Over the past decade, drug routes through Central America have become more viciously competitive. The Mexican government’s offensive against the cartels forced traffickers to land drugs first in Central America. The entry point of choice is often Honduras, where the 2009 coup weakened already fragile institutions of law enforcement and justice. Its long Atlantic coastline and remote interior plains, with little population or infrastructure, offer the ideal environment for drug boats and small planes to operate undetected.

From Honduras, the drugs pass into Guatemala, where family trafficking networks working with Mexican cartels transport them overland toward U.S. markets. These networks have traditionally operated under the radar, corrupting government officials and co-opting popular support, but they have come under stress as a result of the struggle for routes and pressure from the government. An emboldened public prosecutors’ office, under the leadership of former Attorney General Claudia Paz y Paz and with the help of the UN-sponsored International Commission Against Impunity in Guatemala (CICIG), arrested both Mexican operatives – especially members of the hyper-violent Zetas cartel – and top Guatemalan traffickers wanted on charges in the U.S. The capture of these local drug lords has shaken once powerful organisations, allowing a new generation of sometimes more violent criminals to emerge.
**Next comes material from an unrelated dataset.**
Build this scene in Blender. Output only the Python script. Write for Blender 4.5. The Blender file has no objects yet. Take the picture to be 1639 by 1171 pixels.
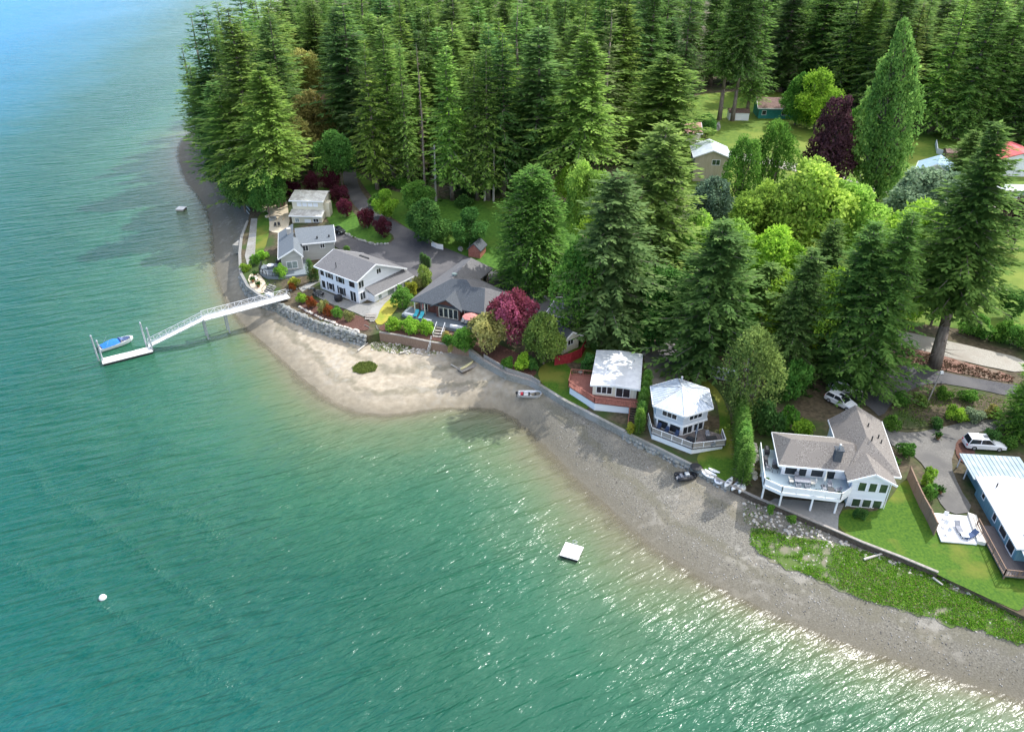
import bpy, math, random
import numpy as np
from mathutils import Vector, noise as mnoise
from mathutils.geometry import delaunay_2d_cdt
random.seed(7); np.random.seed(7)
R=math.radians
sc=bpy.context.scene; C=sc.collection
# ---------------------------------------------------------------- camera, sky, sun
FPX=1230.; CH=70.; TH=R(32); ct,st=math.cos(TH),math.sin(TH)
cam=bpy.data.cameras.new('camera'); co=bpy.data.objects.new('camera',cam); C.objects.link(co)
co.location=(0,0,CH); co.rotation_euler=(R(90)-TH,0,0)
cam.sensor_width=36; cam.lens=36*FPX/1639; cam.clip_start=1; cam.clip_end=9000
sc.camera=co
SUN_AZ,SUN_EL=50,48
w=bpy.data.worlds.new('World'); sc.world=w; w.use_nodes=True
nt=w.node_tree; sky=nt.nodes.new('ShaderNodeTexSky'); sky.sky_type='NISHITA'; sky.sun_disc=False
sky.sun_elevation=R(SUN_EL); sky.sun_rotation=R(SUN_AZ); sky.air_density=1.0; sky.dust_density=0.15; sky.ozone_density=3.0
bg=nt.nodes['Background']; bg.inputs[1].default_value=0.15; tn=nt.nodes.new('ShaderNodeMix'); tn.data_type='RGBA'; tn.blend_type='MULTIPLY'; tn.inputs[0].default_value=1; tn.inputs[7].default_value=(.66,.90,1.14,1); nt.links.new(sky.outputs[0],tn.inputs[6])
tc=nt.nodes.new('ShaderNodeTexCoord'); mpc=nt.nodes.new('ShaderNodeMapping'); mpc.inputs['Scale'].default_value=(1,1,2.6); mpc.inputs['Location'].default_value=(.4,.2,.1); nt.links.new(tc.outputs['Generated'],mpc.inputs[0]); cn=nt.nodes.new('ShaderNodeTexNoise'); cn.inputs['Scale'].default_value=2.2; cn.inputs['Detail'].default_value=6; nt.links.new(mpc.outputs[0],cn.inputs[0])
crp=nt.nodes.new('ShaderNodeValToRGB'); crp.color_ramp.elements[0].position=.38; crp.color_ramp.elements[1].position=.56; nt.links.new(cn.outputs[0],crp.inputs[0])
cm=nt.nodes.new('ShaderNodeMix'); cm.data_type='RGBA'; nt.links.new(tn.outputs[2],cm.inputs[6]); 
def wm(op,a_,b_):
    q=nt.nodes.new('ShaderNodeMath'); q.operation=op
    for i,v in enumerate((a_,b_)):
        if isinstance(v,(int,float)): q.inputs[i].default_value=v
        else: nt.links.new(v,q.inputs[i])
    return q.outputs[0]
# broken cloud out of view, shaped for fill and reflections: bright sunward, clear westward
dt=nt.nodes.new('ShaderNodeVectorMath'); dt.operation='DOT_PRODUCT'; nt.links.new(tc.outputs['Generated'],dt.inputs[0]); dt.inputs[1].default_value=(math.sin(R(SUN_AZ))*math.cos(R(SUN_EL)),math.cos(R(SUN_AZ))*math.cos(R(SUN_EL)),math.sin(R(SUN_EL)))
g1_=nt.nodes.new('ShaderNodeMapRange'); g1_.interpolation_type='SMOOTHSTEP'; nt.links.new(dt.outputs['Value'],g1_.inputs[0]); g1_.inputs[1].default_value=.55; g1_.inputs[2].default_value=1.; g1_.inputs[3].default_value=9.4; g1_.inputs[4].default_value=14.
sx_=nt.nodes.new('ShaderNodeSeparateXYZ'); nt.links.new(tc.outputs['Generated'],sx_.inputs[0]); g2_=nt.nodes.new('ShaderNodeMapRange'); g2_.interpolation_type='SMOOTHSTEP'; nt.links.new(sx_.outputs[0],g2_.inputs[0]); g2_.inputs[1].default_value=-.62; g2_.inputs[2].default_value=-.12
cc_=nt.nodes.new('ShaderNodeCombineColor'); [nt.links.new(wm('MULTIPLY',g1_.outputs[0],k_),cc_.inputs[i_]) for i_,k_ in enumerate((1.,.985,.96))]
nt.links.new(cc_.outputs[0],cm.inputs[7]); nt.links.new(wm('MULTIPLY',crp.outputs[0],g2_.outputs[0]),cm.inputs[0]); nt.links.new(cm.outputs[2],bg.inputs[0])
sl=bpy.data.lights.new('sun','SUN'); sl.energy=3.4; sl.angle=R(0.6); sl.color=(1,.968,.915)
so=bpy.data.objects.new('sun',sl); C.objects.link(so)
a,e=R(SUN_AZ),R(SUN_EL); sd=Vector((math.sin(a)*math.cos(e),math.cos(a)*math.cos(e),math.sin(e)))
so.rotation_euler=sd.to_track_quat('Z','Y').to_euler(); so.location=(0,0,200)
sc.view_settings.view_transform='Standard'; sc.view_settings.look='None'; sc.view_settings.gamma=1; sc.view_settings.exposure=0.76
# ---------------------------------------------------------------- photo pixel -> world at a height
def P(px,py,z=0.):
    u=(px-819.5)/FPX; v=(py-585.5)/FPX; t=(CH-z)/(st+v*ct)
    return (u*t,t*(ct-v*st))
def pj(x,y,z):
    zc=y*ct+(CH-z)*st; return (819.5+FPX*x/zc,585.5+FPX*((CH-z)*ct-y*st)/zc)
# ---------------------------------------------------------------- shorelines (world) and terrain
WATER=[P(*p) for p in [(287,240),(289,262),(300,290),(320,312),(336,340),(342,362),(344,385),(347,425),(358,465),(372,492),(395,522),(420,545),(445,566),(480,600),(515,628),(545,646),(575,658),(610,662),(650,659),(700,652),(750,650),(795,652),(828,668),(868,705),(905,742),(950,786),(1000,832),(1060,880),(1120,920),(1180,952),(1250,985),(1330,1018),(1400,1042),(1480,1070),(1560,1095),(1639,1116)]]
WATER=[(-200,760),(-150,520),(-128,400),(-114,335),(-106,290),P(318,205),P(295,222)]+WATER+[(75,36),(140,10)]
LAND=[P(*p,3.3) for p in [(345,232),(352,262),(372,292),(396,318),(402,345),(398,362),(388,385),(385,410),(386,440),(398,462),(420,478),(448,487),(470,500),(510,517),(550,530),(590,540),(608,535),(640,540),(692,551),(725,556),(752,562),(775,580),(812,601),(850,612),(868,622),(900,642),(950,668),(1000,694),(1050,718),(1110,748),(1170,781),(1210,800),(1240,812),(1320,846),(1380,872),(1440,895),(1500,920),(1560,950),(1639,990)]]
LAND=[(-195,762),(-144,520),(-121,400),(-106,335),(-98,295),P(330,210,3)]+LAND+[(75,45),(140,20)]
LANDPOLY=LAND+[(420,20),(420,760)]
def segd(X,Y,pl):
    d=np.full(X.shape,1e9)
    for (ax,ay),(bx,by) in zip(pl[:-1],pl[1:]):
        vx,vy=bx-ax,by-ay; t=np.clip(((X-ax)*vx+(Y-ay)*vy)/(vx*vx+vy*vy),0,1)
        d=np.minimum(d,(X-ax-t*vx)**2+(Y-ay-t*vy)**2)
    return np.sqrt(d)
def inpoly(X,Y,pl):
    r=np.zeros(X.shape,bool); n=len(pl)
    for i in range(n):
        x1,y1=pl[i]; x2,y2=pl[(i+1)%n]
        c=((y1>Y)!=(y2>Y)); 
        with np.errstate(divide='ignore',invalid='ignore'): r^=c&(X<(x2-x1)*(Y-y1)/(y2-y1+1e-12)+x1)
    return r
WPOLY=WATER+[(420,-20),(420,760)]
def wdist(X,Y): return np.where(inpoly(X,Y,WPOLY),1,-1)*segd(X,Y,WATER)
def ldist(X,Y): return np.where(inpoly(X,Y,LANDPOLY),1,-1)*segd(X,Y,LAND)
def smst(x,a,b): t=np.clip((x-a)/(b-a),0,1); return t*t*(3-2*t)
def zland(X,Y,w=None):
    X=np.asarray(X,float);Y=np.asarray(Y,float)
    if w is None: w=np.maximum(ldist(X,Y),0)
    h=3.6+0.5*smst(w,0,9)+4.5*smst(w,28,120)+4.5*np.exp(-((X+12)/42)**2-((Y-182)/24)**2)
    return h+1.2*smst(w,10,25)*smst(w,10,40)*np.exp(-((X-62)/14)**2-((Y-112)/9)**2)
def zbeach(X,Y,d=None):
    if d is None: d=wdist(X,Y)
    X=np.asarray(X,float); l_=segd(X,np.asarray(Y,float),LAND); cap=1.95+.85*smst(X,-20,4)+.2*smst(X,20,34); t=np.clip(d/(np.maximum(d,0)+np.where(ldist(X,Y)>0,0,l_)+1e-6),0,1); return np.where(d>0,cap*(1.25*t-.25*t*t),.16*d)
def zt(x,y): return float(zland(np.array([x]),np.array([y]))[0])
def zb(x,y): return float(zbeach(np.array([x]),np.array([y]))[0])
def G(px,py,dz=0.):
    z=4.
    for _ in range(8):
        x,y=P(px,py,z+dz); z=zt(x,y)
    return (x,y,z)
def GB(px,py):
    z=1.
    for _ in range(6):
        x,y=P(px,py,z); z=max(zb(x,y),0)
    return (x,y,z)
def B2(px,py): return GB(px,py)[:2]
def hgt(x,y,z,ty):
    h=0.
    while pj(x,y,z+h)[1]>ty and h<60: h+=.1
    return h
def zc_(x,y,z): return y*ct+(CH-z)*st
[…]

The arrest of suspected drug lords can be a mixed blessing for the residents of some border communities. One of the hardest hit networks is that of the Lorenzana family in the department of Zacapa. The family patriarch, Waldemar Lorenzana, was arrested in 2011 and extradited to the U.S. in March 2014. Authorities also arrested two of his sons on U.S. charges, while a third is a fugitive with a $200,000 reward on his head. The Lorenzanas deny that cocaine smuggling is the source of their wealth, citing their legitimate businesses such as fruit-exporting. Some Zacapa residents complain that the arrests of Waldemar and his sons have cost jobs and sparked a struggle among splinter groups for dominance.

These less well-known but still powerful groups continue not only to move drugs but also to create other illegal enterprises, such as loan sharking and local retail drug sales, thus fuelling further violence. Their wealth and firepower make them de facto authorities, admired by some and feared by many. Residents of Zacapa and Chi­qui­mula departments often assume police and local politicians have been paid off or intimidated by powerful criminals. A climate of distrust taints politics and inhibits journalists and other civic actors from holding local leaders accountable.
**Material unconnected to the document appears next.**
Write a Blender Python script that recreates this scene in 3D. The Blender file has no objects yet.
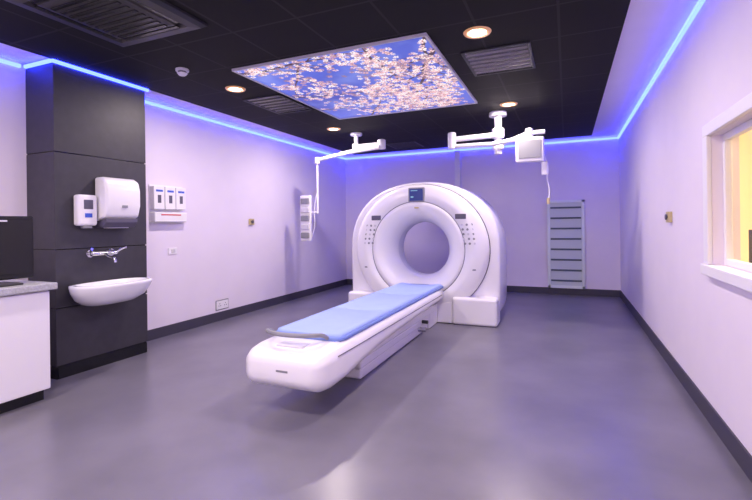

The Pérez Molina government has created inter-institutional task forces for border areas that include military troops, civilian police, prosecutors and customs officials. This is a first step toward bringing security to the border, provided the units are under civilian control and respect human rights. Bringing security to these regions, however, also requires building credible, democratic institutions. Local police should be vetted and held accountable, while given the resources and training to arrest powerful criminals. Local politicians should be required to report campaign contributions and also given public resources so their constituents can rely on government – not criminal bosses – for vital services and humanitarian assistance.

An urgent shift in national policy is required: the government should send not just troops and police to border regions, but also educators, community organisers, social workers, doctors and public health officials. Guatemala and Honduras should learn from regional experiences, such as the border development programs in the process of being implemented in Colombia, Ecuador and Peru. Honduras, where overall levels of violence are higher and institutional capacity weaker, is in particularly dire need of assistance. Donors – especially the U.S. – should put their money, training and technical aid behind public security and violence prevention on the border rather than focusing primarily on controls and interdiction.